Although the prehistoric Indians of Tusayan have left no written records in the forms of books, documents, or codices, there survives from their time a most elaborate paleography which has been preserved on imperishable material in the dry soil of Arizona for several centuries. This paleography is a picture writing, often highly symbolic and complicated, but from it the student can obtain an idea of Hopi thought and its expression at that remote time. It reveals phases of ancient life which have been modified or lost in the subsequent development of the race.

The most abundant of all objects found in the ruins scattered over the Southwest are fragments of pottery, and if the cemeteries of these ancient habitations are excavated large collections of decorated bowls, vases, and jars may be had from any ruin of considerable size. The majority of these fragments of pottery from Tusayan are richly decorated with designs, some of which are very complicated. The figures represented in this ornamentation are often realistic, but many are highly symbolic and conventionalized. It is an object of the present article to discuss one symbol of the latter group, and for this purpose I have chosen the feather, which, through its metamorphosis in form, is one of the more difficult to recognize.

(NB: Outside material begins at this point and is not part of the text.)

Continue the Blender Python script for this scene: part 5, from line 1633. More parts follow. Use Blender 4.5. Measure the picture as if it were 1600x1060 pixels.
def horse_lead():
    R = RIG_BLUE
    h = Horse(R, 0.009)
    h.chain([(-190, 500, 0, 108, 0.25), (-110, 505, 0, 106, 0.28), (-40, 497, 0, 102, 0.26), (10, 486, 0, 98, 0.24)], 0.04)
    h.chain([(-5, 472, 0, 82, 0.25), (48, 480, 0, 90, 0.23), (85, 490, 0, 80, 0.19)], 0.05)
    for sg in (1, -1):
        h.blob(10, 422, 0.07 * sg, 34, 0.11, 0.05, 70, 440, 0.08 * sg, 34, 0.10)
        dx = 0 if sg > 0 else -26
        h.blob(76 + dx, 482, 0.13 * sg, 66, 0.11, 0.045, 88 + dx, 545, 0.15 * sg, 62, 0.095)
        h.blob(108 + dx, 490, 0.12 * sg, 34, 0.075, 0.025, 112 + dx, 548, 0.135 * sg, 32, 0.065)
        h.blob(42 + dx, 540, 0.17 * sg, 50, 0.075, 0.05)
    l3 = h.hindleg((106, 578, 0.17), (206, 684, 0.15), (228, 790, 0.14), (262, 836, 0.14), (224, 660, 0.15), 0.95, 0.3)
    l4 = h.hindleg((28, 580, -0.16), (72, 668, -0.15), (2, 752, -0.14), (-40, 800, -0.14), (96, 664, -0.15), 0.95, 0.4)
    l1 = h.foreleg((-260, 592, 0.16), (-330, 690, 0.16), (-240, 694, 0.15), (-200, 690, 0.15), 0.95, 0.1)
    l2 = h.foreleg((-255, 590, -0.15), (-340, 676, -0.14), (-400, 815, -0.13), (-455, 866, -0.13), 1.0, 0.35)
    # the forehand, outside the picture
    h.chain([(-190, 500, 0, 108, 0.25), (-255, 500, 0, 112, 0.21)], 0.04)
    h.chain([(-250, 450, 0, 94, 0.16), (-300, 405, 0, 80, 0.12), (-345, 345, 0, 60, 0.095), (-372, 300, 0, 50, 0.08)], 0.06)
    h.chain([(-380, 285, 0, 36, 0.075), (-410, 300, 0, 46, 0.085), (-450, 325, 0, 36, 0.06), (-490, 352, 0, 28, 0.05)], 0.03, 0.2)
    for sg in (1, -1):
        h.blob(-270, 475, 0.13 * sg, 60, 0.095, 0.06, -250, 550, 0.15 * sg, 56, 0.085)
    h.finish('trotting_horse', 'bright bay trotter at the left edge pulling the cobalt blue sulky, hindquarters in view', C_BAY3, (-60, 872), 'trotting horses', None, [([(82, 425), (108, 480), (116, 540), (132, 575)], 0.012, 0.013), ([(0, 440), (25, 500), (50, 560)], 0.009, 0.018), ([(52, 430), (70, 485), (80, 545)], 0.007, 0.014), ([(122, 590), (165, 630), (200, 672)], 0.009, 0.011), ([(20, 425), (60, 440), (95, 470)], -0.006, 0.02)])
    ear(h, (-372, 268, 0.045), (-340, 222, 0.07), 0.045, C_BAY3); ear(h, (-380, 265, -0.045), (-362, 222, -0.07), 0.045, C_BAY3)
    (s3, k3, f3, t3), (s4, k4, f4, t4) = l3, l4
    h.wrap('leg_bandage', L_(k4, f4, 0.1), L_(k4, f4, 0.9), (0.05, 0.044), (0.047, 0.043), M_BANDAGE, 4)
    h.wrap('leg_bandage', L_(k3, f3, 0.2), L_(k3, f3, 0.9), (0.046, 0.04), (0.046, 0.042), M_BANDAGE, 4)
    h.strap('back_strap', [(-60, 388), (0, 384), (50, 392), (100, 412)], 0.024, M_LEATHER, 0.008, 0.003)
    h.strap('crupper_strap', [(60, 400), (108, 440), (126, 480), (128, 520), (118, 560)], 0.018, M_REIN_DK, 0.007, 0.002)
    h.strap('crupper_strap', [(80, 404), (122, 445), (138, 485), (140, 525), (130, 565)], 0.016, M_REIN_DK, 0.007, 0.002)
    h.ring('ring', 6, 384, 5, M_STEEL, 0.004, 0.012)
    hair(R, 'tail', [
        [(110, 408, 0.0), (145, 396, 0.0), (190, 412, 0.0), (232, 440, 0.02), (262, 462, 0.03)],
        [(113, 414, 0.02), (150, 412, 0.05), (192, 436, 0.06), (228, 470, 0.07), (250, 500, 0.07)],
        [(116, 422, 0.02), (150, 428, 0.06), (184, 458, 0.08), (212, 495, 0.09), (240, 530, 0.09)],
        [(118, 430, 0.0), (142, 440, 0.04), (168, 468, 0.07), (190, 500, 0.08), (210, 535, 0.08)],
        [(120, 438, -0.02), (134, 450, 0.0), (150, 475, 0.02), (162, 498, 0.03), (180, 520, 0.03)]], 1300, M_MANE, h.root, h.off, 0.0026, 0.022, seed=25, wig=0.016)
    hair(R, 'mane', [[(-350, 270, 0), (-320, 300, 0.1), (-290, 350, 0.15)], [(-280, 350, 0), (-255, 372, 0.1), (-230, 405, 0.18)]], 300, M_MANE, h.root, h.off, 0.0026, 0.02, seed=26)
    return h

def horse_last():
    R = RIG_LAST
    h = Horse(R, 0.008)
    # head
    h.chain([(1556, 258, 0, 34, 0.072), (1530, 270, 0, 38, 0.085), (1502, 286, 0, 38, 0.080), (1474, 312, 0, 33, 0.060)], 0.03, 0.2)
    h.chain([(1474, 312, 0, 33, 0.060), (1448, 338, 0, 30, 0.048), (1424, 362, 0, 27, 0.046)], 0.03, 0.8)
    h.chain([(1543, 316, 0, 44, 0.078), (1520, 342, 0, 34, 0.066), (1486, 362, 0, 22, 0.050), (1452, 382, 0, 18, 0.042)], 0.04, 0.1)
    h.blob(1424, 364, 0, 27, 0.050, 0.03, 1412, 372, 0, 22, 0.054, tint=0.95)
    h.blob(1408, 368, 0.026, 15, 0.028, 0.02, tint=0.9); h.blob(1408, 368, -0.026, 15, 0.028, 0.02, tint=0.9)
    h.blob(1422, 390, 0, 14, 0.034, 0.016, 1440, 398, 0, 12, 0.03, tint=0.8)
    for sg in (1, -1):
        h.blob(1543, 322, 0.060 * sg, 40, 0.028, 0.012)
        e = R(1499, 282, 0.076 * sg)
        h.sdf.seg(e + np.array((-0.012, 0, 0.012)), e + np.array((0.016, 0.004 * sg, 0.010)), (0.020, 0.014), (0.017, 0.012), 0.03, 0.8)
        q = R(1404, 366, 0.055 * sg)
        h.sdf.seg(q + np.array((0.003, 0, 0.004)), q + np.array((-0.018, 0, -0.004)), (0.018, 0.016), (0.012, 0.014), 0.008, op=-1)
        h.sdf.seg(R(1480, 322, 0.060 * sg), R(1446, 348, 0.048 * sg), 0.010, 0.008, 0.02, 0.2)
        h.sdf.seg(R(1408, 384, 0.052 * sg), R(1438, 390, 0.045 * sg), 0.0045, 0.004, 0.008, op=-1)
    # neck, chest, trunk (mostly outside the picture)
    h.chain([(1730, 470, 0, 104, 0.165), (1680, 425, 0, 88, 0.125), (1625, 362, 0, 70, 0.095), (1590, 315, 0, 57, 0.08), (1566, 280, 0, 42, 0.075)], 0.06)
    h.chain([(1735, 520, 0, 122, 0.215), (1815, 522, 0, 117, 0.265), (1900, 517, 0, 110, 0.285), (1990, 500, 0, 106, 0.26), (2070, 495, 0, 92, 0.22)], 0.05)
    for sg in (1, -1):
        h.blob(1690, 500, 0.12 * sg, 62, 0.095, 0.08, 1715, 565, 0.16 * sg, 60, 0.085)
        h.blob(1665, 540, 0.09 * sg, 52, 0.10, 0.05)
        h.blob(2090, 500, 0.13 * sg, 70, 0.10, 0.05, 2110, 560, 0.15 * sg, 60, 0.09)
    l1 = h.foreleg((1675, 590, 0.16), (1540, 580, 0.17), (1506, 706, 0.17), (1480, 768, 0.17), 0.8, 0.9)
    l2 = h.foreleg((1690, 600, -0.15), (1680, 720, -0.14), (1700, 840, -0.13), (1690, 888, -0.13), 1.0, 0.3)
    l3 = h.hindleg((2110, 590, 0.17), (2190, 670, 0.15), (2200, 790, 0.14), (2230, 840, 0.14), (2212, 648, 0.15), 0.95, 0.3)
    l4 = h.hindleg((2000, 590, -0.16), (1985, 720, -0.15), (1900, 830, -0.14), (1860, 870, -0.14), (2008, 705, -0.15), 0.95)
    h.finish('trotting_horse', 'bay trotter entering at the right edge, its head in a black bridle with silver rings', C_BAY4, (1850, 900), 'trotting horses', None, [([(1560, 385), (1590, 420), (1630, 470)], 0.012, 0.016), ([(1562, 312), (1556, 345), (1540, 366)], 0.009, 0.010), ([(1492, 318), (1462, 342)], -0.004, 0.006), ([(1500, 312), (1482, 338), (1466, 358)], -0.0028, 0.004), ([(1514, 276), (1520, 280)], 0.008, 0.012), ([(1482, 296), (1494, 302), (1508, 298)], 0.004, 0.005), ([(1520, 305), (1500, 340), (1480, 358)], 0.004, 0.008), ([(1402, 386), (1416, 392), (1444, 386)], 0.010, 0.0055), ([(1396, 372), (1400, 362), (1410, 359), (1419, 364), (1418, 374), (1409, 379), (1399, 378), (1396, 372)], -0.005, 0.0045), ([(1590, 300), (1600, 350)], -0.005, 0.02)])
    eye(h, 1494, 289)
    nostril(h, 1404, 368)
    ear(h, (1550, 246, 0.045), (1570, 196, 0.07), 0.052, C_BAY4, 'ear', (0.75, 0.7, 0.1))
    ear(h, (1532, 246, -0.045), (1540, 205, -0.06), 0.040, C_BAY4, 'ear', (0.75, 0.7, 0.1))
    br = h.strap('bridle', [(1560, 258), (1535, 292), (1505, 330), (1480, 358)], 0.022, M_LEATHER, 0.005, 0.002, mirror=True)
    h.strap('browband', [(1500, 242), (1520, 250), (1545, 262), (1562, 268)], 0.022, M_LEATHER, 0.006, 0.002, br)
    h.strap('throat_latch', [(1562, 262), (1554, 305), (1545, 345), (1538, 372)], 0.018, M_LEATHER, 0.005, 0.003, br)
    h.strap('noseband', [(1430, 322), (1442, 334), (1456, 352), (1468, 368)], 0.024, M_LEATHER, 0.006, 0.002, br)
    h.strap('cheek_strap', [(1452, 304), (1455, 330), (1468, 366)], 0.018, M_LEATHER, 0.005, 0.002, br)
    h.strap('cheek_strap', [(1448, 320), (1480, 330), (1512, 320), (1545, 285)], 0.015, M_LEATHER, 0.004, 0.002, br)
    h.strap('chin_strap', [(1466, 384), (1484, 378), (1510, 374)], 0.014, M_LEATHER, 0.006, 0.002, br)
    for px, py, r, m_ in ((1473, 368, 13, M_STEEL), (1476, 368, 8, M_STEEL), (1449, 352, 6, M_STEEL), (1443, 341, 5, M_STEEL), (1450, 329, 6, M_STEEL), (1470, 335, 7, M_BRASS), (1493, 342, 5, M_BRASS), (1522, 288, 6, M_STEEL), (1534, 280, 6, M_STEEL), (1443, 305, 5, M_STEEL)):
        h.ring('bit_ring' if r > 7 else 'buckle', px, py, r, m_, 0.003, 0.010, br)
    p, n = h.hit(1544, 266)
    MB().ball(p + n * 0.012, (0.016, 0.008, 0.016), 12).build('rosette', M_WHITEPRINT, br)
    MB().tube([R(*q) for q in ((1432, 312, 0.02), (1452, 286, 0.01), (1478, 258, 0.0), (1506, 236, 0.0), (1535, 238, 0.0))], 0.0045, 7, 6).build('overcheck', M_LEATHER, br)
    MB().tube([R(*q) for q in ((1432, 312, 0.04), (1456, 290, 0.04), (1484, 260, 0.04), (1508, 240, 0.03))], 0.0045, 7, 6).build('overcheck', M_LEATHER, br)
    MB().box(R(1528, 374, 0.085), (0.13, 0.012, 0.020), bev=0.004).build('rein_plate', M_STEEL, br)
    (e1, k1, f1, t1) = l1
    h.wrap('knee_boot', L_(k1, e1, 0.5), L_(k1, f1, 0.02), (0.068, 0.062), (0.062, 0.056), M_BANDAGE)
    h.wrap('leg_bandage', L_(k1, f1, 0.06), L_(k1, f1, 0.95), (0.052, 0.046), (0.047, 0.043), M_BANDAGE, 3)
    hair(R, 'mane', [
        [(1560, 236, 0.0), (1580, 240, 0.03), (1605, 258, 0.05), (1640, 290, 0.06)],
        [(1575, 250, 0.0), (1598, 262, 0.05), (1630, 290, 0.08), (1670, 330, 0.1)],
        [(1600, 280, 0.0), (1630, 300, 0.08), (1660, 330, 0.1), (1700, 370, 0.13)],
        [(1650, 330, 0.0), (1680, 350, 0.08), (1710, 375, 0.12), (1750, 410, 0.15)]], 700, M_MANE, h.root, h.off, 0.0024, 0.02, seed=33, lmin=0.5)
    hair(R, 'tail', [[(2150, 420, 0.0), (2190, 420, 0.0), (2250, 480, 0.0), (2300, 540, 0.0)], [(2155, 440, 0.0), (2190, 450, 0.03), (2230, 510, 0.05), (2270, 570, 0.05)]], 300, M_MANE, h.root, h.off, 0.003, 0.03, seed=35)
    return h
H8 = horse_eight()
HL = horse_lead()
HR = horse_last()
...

Before passing to a consideration of the feather in ancient Hopi symbolism, it may be interesting to note that very few of the figures with which pottery from pueblo ruins is decorated have been interpreted, and we may say that the study is as yet in its infancy. The ancient Tusayan ware bears several designs of a simple, geometric shape, which are widely distributed over the whole Pueblo area of the Southwest. So far, however, as my knowledge of ancient Pueblo paleography goes, the symbols of the feather as here indicated are confined to ruins of villages which are purely Hopi in origin, although they may later be found elsewhere in Arizona or New Mexico.

I have shown in several previous publications on the ceremonials of the Hopi ritual the significant part which the figure of the feather plays in the decoration of altars and ceremonial paraphernalia, but I am unaware that any one has yet called attention to the very important use of the feather symbols in the decoration of ancient Hopi ceramics. A pottery ornamentation has a religious intent, and, since from its presence as a decorative element there is every reason to believe that the feather in ancient times held much the same position in the ritual as at present, it is instructive to trace its many variations as a symbol.

While what is here written is drawn more especially from the paleography of Sikyatki, it is true, likewise, of that represented in all the Tusayan ruins where yellow ware is abundant. I might instance examples from old Cu?opavi, Kisakobi or Old Walpi, and Old Mico?inovi. It does not, however, hold in all particulars when we study the red ware characteristic of the ruins along the Little Colorado river, where the feather takes another symbolic form not fully discussed in the present article. It applies to representations of the feather as depicted on altars now in use in Tusayan, symbols of feathers on dolls and ceremonial paraphernalia used by people who are lineal descendants of the inhabitants of the ruined pueblos mentioned above. The ruins of Sikyatki lie about three miles east of Walpi, and the pueblo of which they are the remains was destroyed previously to the middle of the sixteenth century.

I have grouped all the striking modifications in bird and feather symbols in close approximation in an installation of the more instructive pieces of pottery from Sikyatki in the National Museum, at Washington, and the reader may there find a larger series illustrating ancient Hopi paleography than has ever before been displayed. A forthcoming report of the Bureau of American Ethnology, under the auspices of which institution these objects were collected, will describe these variations in detail, and as this report is elaborately illustrated, the reader will soon have abundant published material from which to study modifications of the feather symbol in ancient Tusayan.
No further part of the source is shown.